__AVAILABLE DATA__.
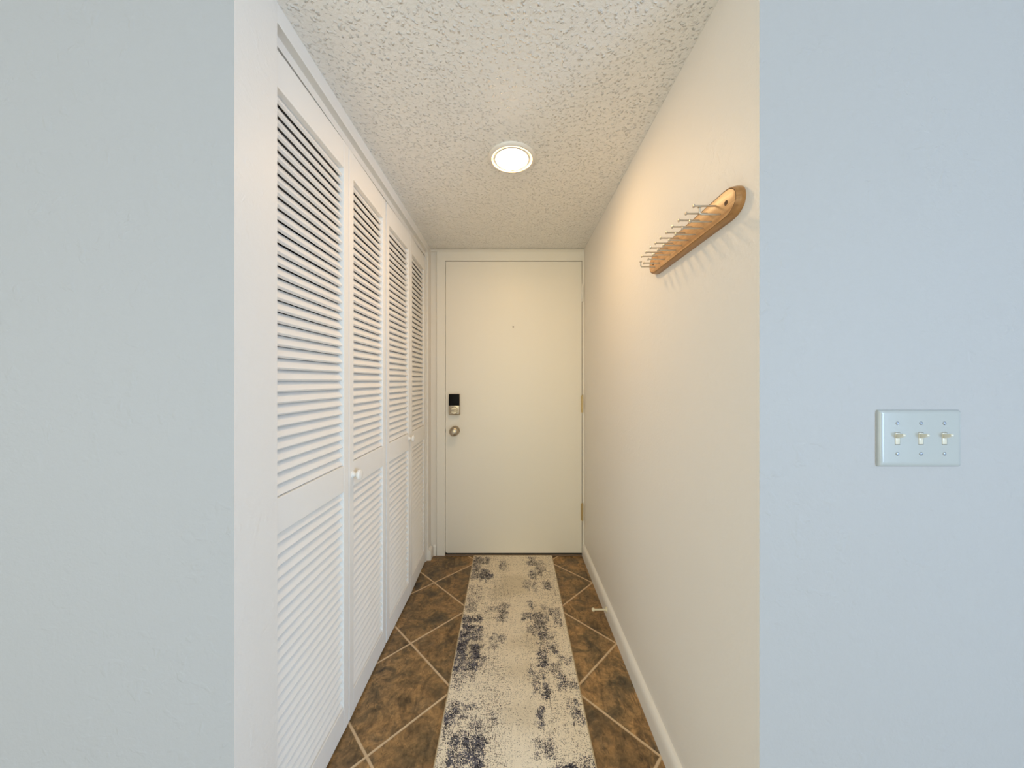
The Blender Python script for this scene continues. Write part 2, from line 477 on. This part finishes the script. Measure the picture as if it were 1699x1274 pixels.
# hinges
for hz, mt in ((1.806, M_TRIM), (1.045, M_BRASS), (0.302, M_BRASS)):
    bm = bmesh.new()
    hx = OX1-0.0015-DX
    for i in range(5):
        z0 = hz-0.058+i*0.0232
        add_lathe(bm, [(0, z0+0.0003), (0.0052, z0+0.0003), (0.0052, z0+0.0229), (0, z0+0.0229)], Matrix.Translation((hx, -0.0085, 0)), 16)
    add_lathe(bm, [(0, hz+0.058), (0.0045, hz+0.058), (0.0055, hz+0.061), (0.003, hz+0.064), (0, hz+0.0645)], Matrix.Translation((hx, -0.0085, 0)), 16)
    add_box(bm, hx-0.010, hx-0.003, -0.0018, 0.0, hz-0.058, hz+0.058)
    h_ = obj('hinge', bm, mt, door, 40)
    h_['label'] = 'hinge painted over white' if mt is M_TRIM else 'brass hinge'
# threshold
bm = bmesh.new(); add_box(bm, OX0-0.002, OX1+0.002, DY-0.014, DY+0.14, 0, 0.0078, 0.003)
struct(obj('trim_5', bm, M_THRESH))

# ------------------------------------------------------------------ baseboards
def base_profile(t, h):
    return [(0, 0), (t, 0), (t, h*0.55), (t*0.96, h*0.78), (t*0.70, h*0.92), (t*0.35, h*0.99), (0, h)]
bm = bmesh.new()
add_prism(bm, [(XR-x, z) for x, z in base_profile(0.0165, 0.083)], 'y', YR+0.002, CY-0.001)
o = struct(obj('baseboard_right', bm, M_TRIM, None, 50))
bm = bmesh.new()
add_prism(bm, [(XL+x, z) for x, z in base_profile(0.017, 0.073)], 'y', 2.286, CY-0.002)
struct(obj('baseboard_left', bm, M_TRIM, None, 50))
bm = bmesh.new()
add_prism(bm, [(DY-x, z) for x, z in base_profile(0.012, 0.073)], 'x', XL+0.018, OX0-0.060)
struct(obj('baseboard_end', bm, M_TRIM, None, 50))
# ------------------------------------------------------------------ bifold closet doors
def slat_profile(w=0.0302, t=0.0098, ang=57, r=0.0016):
    a = math.radians(ang)
    pts = []
    for cx_, cy_, a0 in ((w/2-r, t/2-r, 0), (-w/2+r, t/2-r, PI/2), (-w/2+r, -t/2+r, PI), (w/2-r, -t/2+r, 3*PI/2)):
        for k in range(4):
            th = a0+PI/2*k/3
            pts.append((cx_+r*math.cos(th), cy_+r*math.sin(th)))
    # local slat: long axis along p, rotate so the outer (front, -y) edge is low
    return [(p*math.cos(a)-q*math.sin(a), p*math.sin(a)+q*math.cos(a)) for p, q in pts]
TH = 0.029
Z0, Z1 = 0.010, 2.0205
UP0, UP1 = 0.915, 1.928
LO0, LO1 = 0.094, 0.826
ST = 0.034
def louvers(x0, x1, z0, z1, n):
    bm = bmesh.new()
    pitch = (z1-z0)/n
    prof = slat_profile()
    for i in range(n):
        zc = z0+pitch*(i+0.5)+random.uniform(-0.0004, 0.0004)
        yc = 0.0158
        add_prism(bm, [(yc+p, zc+q) for p, q in prof], 'x', x0, x1)
    return bm
def knob_bm(x, z):
    bm = bmesh.new()
    add_lathe(bm, [(0, 0), (0.013, 0), (0.013, 0.002), (0.008, 0.006), (0.0075, 0.012), (0.012, 0.016), (0.0175, 0.020), (0.019, 0.025), (0.0175, 0.029), (0.012, 0.031), (0.0045, 0.0316), (0, 0.0316)], axis_mat((x, 0, z), (0, -1, 0)), 32)
    return bm
def leaf(root, p0, p1, knob_at=None):
    p0 = Vector(p0); p1 = Vector(p1); d = p1-p0; W = d.length-0.003
    rz = math.atan2(d.y, d.x)
    bm = bmesh.new()
    bv = 0.0018
    add_box(bm, 0, ST, 0, TH, Z0, Z1, bv); add_box(bm, W-ST, W, 0, TH, Z0, Z1, bv)
    for a_, b_ in ((Z0, LO0), (LO1, UP0), (UP1, Z1)):
        add_box(bm, ST-0.001, W-ST+0.001, 0.0004, TH-0.0004, a_ + (0.0004 if a_ == Z0 else 0), b_ - (0.0004 if b_ == Z1 else 0), bv)
    lf = obj('louvered_leaf', bm, M_LOUVER, root)
    lf.location = (p0.x-root.location.x, p0.y-root.location.y, 0)
    lf.rotation_euler = (0, 0, rz)
    for nm, a_, b_, n in (('upper_louvers', UP0, UP1, 35), ('lower_louvers', LO0, LO1, 25)):
        obj(nm, louvers(ST-0.002, W-ST+0.002, a_, b_, n), M_LOUVER, lf, 35)
    if knob_at:
        bmk = knob_bm(knob_at[0] if knob_at[0] > 0 else W+knob_at[0], knob_at[1])
        kb = obj('knob', bmk, M_KNOBW, lf, 35)
    return lf
B = [(-0.579, 0.797), (-0.5735, 1.196), (-0.5765, 1.552), (-0.5720, 1.908), (-0.580, 2.262)]
bf = thing('louvered_bifold', 'white louvered bifold closet door nearest the camera, beside the blue wall', 'closet door', (B[0][0]-0.015, B[0][1]+0.377, 0), 0, 'louvered closet doors')
leaf(bf, B[0], B[1]); leaf(bf, B[1], (B[2][0], B[2][1]-0.001), (0.026, 0.869))
bf2 = thing('louvered_bifold', 'white louvered bifold closet door farther from the camera, next to the front door', 'closet door', (B[2][0]-0.015, B[2][1]+0.355, 0), 0, 'louvered closet doors')
leaf(bf2, (B[2][0]+0.001, B[2][1]+0.003), B[3], (-0.028, 0.888)); leaf(bf2, B[3], B[4])

# ------------------------------------------------------------------ ceiling light
CLX, CLY = -0.004, 1.392
cl = thing('ceiling_light', 'round white flush ceiling light switched on, set in the textured hall ceiling', 'ceiling light', (CLX, CLY, CH))
bm = bmesh.new()
add_lathe(bm, [(0.0965, 0.0), (0.0970, -0.003), (0.0950, -0.0055), (0.0895, -0.0088), (0.0840, -0.0100), (0.0815, -0.0095), (0.0795, -0.0075), (0.0740, -0.0058), (0.0690, -0.0068), (0.0672, -0.0085), (0.0662, -0.0085), (0.0662, 0.0)], None, 64, cap=False)
obj('trim_ring', bm, M_TRIM, cl, 50)
bm = bmesh.new()
prof = [(0.0660, -0.004)] + [(0.0660*math.cos(a), -0.0085-0.0080*math.sin(a)) for a in [k*PI/2/8 for k in range(0, 9)]]
prof[-1] = (0, prof[-1][1])
add_lathe(bm, prof, None, 48, cap=False)
k = obj('diffuser', bm, M_LAMP, cl, 60); k['label'] = 'glowing warm white diffuser'

# ------------------------------------------------------------------ peg rack on the right wall
RX = XR+0.0006; RC = (RX, 0.953, 1.598)
rk = thing('peg_rack', 'honey coloured wooden tie rack with two rows of metal pegs on the right hall wall', 'coat rack', RC)
HL, HH = 0.2335, 0.0345
def outline(inset, n=14, e=0.050):
    """rounded-end board outline (y, z)"""
    a = HL-inset; h_ = HH-inset; L = a-(e-inset*0.6)
    pts = []
    for k in range(n+1):
        th = -PI/2+PI*k/n
        pts.append((L+(a-L)*max(0, math.cos(th))**0.85, h_*math.copysign(abs(math.sin(th))**0.9, math.sin(th))))
    return pts + [(-y, -z) for y, z in pts]
def rings_mesh(specs, capmi=0, mis=None):
    bm = bmesh.new(); rings = []
    for ins, x in specs:
        rings.append([bm.verts.new((-x, y, z)) for y, z in outline(ins)])
    n = len(rings[0])
    for i, (a_, b_) in enumerate(zip(rings, rings[1:])):
        for k in range(n):
            f = bm.faces.new((a_[k], a_[(k+1) % n], b_[(k+1) % n], b_[k]))
            f.material_index = mis[i] if mis else 0
    bm.faces.new(rings[0]); f = bm.faces.new(rings[-1]); f.material_index = capmi
    return bm
bm = rings_mesh([(0.0, 0.0), (0.0, 0.008), (0.0006, 0.0105), (0.0012, 0.0115), (0.0013, 0.0145), (0.0019, 0.0172), (0.0030, 0.0188), (0.0044, 0.0195), (0.0049, 0.0187), (0.0055, 0.0195), (0.0060, 0.0197)],
                0, [1, 1, 1, 1, 1, 1, 1, 2, 2, 0])
board = obj('board', bm, [M_WOOD, M_WOODEDGE, M_GROOVE], rk, 50)
# screw holes at each end
for s in (-1, 1):
    bm = bmesh.new()
    add_lathe(bm, [(0.0055, 0), (0.0055, 0.0006), (0.0040, 0.0008), (0.0032, 0.0002), (0, 0.0002)], axis_mat((-0.0197, s*0.196, 0.001), (-1, 0, 0)), 20, cap=False)
    bm_ = obj('screw_hole', bm, M_GROOVE, board, 40)
def peg_bm(y, z, bent, bend_up=0.0155):
    bm = bmesh.new()
    L = 0.0500; x0 = -0.0185
    hr = 0.0046
    if not bent:
        add_tube(bm, [(x0, y, z), (x0-0.01, y, z), (x0-L, y, z)], 0.0021)
        add_lathe(bm, [(0, 0), (0.0026, 0), (hr, 0.0012), (hr, 0.0024), (0.0034, 0.0034), (0, 0.0036)], axis_mat((x0-L-0.0008, y, z), (-1, 0, 0)), 16)
    else:
        pts = [(x0, y, z), (x0-0.02, y, z), (x0-L+0.006, y, z)]
        for k in range(1, 6):
            a = k*PI/2/5
            pts.append((x0-L+0.006-0.005*math.sin(a), y, z+0.005*(1-math.cos(a))))
        pts.append((x0-L+0.001, y, z+bend_up))
        add_tube(bm, pts, 0.0021)
        add_lathe(bm, [(0, 0), (0.0026, 0), (hr, 0.0012), (hr, 0.0022), (0.0034, 0.003), (0, 0.0032)], axis_mat((x0-L+0.001, y, z+bend_up-0.001), (0, 0, 1)), 16)
    return bm
for i in range(11):
    y = 0.7768+0.03576*i-RC[1]
    pg = obj('peg', peg_bm(y, 1.5835-RC[2], i in (0, 10)), M_PEG, rk, 40)
    if i in (0, 10): pg['label'] = 'peg bent upwards at its tip'
for i in range(10):
    y = 0.7947+0.03576*i-RC[1]
    obj('peg', peg_bm(y, 1.6115-RC[2], False), M_PEG, rk, 40)

# ------------------------------------------------------------------ triple light switch on the right blue wall
SX, SZ = 0.8065, 1.090+0.0
SX = (1521.5-851)*YR/566; SZ = CZ-(726.5-632)*YR/566
sw = thing('light_switch', 'white three-toggle light switch plate on the blue wall', 'light switch', (SX, YR, SZ))
PW, PH = 0.0822, 0.0562
bm = bmesh.new()
t = bmesh.new()
ringsd = [(0, 0), (0, 0.002), (0.0012, 0.0042), (0.0034, 0.0058), (0.0068, 0.0065), (0.0085, 0.0066)]
def rrect(w, h, r, n=5):
    pts = []
    for cx, cy, a0 in ((w-r, h-r, 0), (-w+r, h-r, PI/2), (-w+r, -h+r, PI), (w-r, -h+r, 3*PI/2)):
        for k in range(n+1):
            a = a0+PI/2*k/n; pts.append((cx+r*math.cos(a), cy+r*math.sin(a)))
    return pts
rs = []
for ins, dpt in ringsd:
    rs.append([bm.verts.new((x, -dpt, z)) for x, z in rrect(PW-ins, PH-ins, 0.003)])
n = len(rs[0])
for a_, b_ in zip(rs, rs[1:]):
    for k in range(n): bm.faces.new((a_[k], a_[(k+1) % n], b_[(k+1) % n], b_[k]))
bm.faces.new(rs[0])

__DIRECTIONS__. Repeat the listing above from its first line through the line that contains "struct(obj('trim_5', bm, M_THRESH))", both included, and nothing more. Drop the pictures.

__WORKED SOLUTION__.
The Blender Python script for this scene continues. Write part 2, from line 477 on. This part finishes the script. Measure the picture as if it were 1699x1274 pixels.
# hinges
for hz, mt in ((1.806, M_TRIM), (1.045, M_BRASS), (0.302, M_BRASS)):
    bm = bmesh.new()
    hx = OX1-0.0015-DX
    for i in range(5):
        z0 = hz-0.058+i*0.0232
        add_lathe(bm, [(0, z0+0.0003), (0.0052, z0+0.0003), (0.0052, z0+0.0229), (0, z0+0.0229)], Matrix.Translation((hx, -0.0085, 0)), 16)
    add_lathe(bm, [(0, hz+0.058), (0.0045, hz+0.058), (0.0055, hz+0.061), (0.003, hz+0.064), (0, hz+0.0645)], Matrix.Translation((hx, -0.0085, 0)), 16)
    add_box(bm, hx-0.010, hx-0.003, -0.0018, 0.0, hz-0.058, hz+0.058)
    h_ = obj('hinge', bm, mt, door, 40)
    h_['label'] = 'hinge painted over white' if mt is M_TRIM else 'brass hinge'
# threshold
bm = bmesh.new(); add_box(bm, OX0-0.002, OX1+0.002, DY-0.014, DY+0.14, 0, 0.0078, 0.003)
struct(obj('trim_5', bm, M_THRESH))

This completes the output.